7 hours ago, neal-2002 said:

This is looking positive for future apples new processors (Mx) - raytracing…if they can do it on an iPhone - hopefully we’ll get it in macs soon….twinmotion etc..

 

https://9to5mac.com/2022/12/23/apple-chip-gpu-blunder/

 

Quote

The report says engineers were “too ambitious with adding new features” and prototypes had much higher power draw than the simulated estimates expected. This meant the GPU would have impacted battery life too much to be usable, and incurred thermal issues. As a result, it couldn’t be used for the iPhone 14 Pro line.

 

Battery life would not be an issue in the Studio or Pro but not holding my breath for these marketing trolls to spin how power efficient a lame duck workstation is.

 

Quote

The new GPU would have supported advanced features such as hardware-accelerated ray tracing, according to The Information.

 

This is what I've been holding out for, and wishfully speculating is the reason for the Mac Pro delays. Without hardware accelerated ray tracing, they may as well not release a new Mac Pro. Unless they want to make it compatible with NVIDIA GPU's. Meanwhile, it's been 3 years since that overpriced dinosaur has been updated.
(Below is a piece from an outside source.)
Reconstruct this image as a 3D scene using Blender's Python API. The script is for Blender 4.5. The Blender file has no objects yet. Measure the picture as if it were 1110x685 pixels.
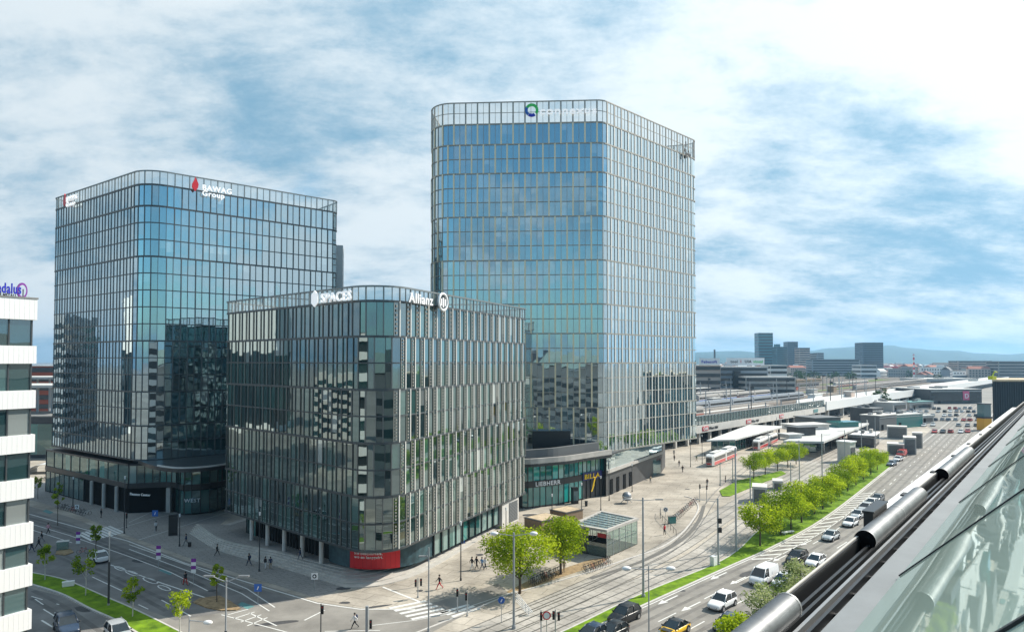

We know where there priorities are (making sad TV shows).

 

The fact that they've been losing engineers to rivals started up by engineers that left Apple... does not bode well. Apple as  a company is more profitable than ever, so it's successful in that regard, but I miss the days when they cared about making great products for professionals. They're running out of runway before I swap this Studio for a budget MacBook Air paired with a Windows workstation. Judging by their track record, they're 100% OK with that.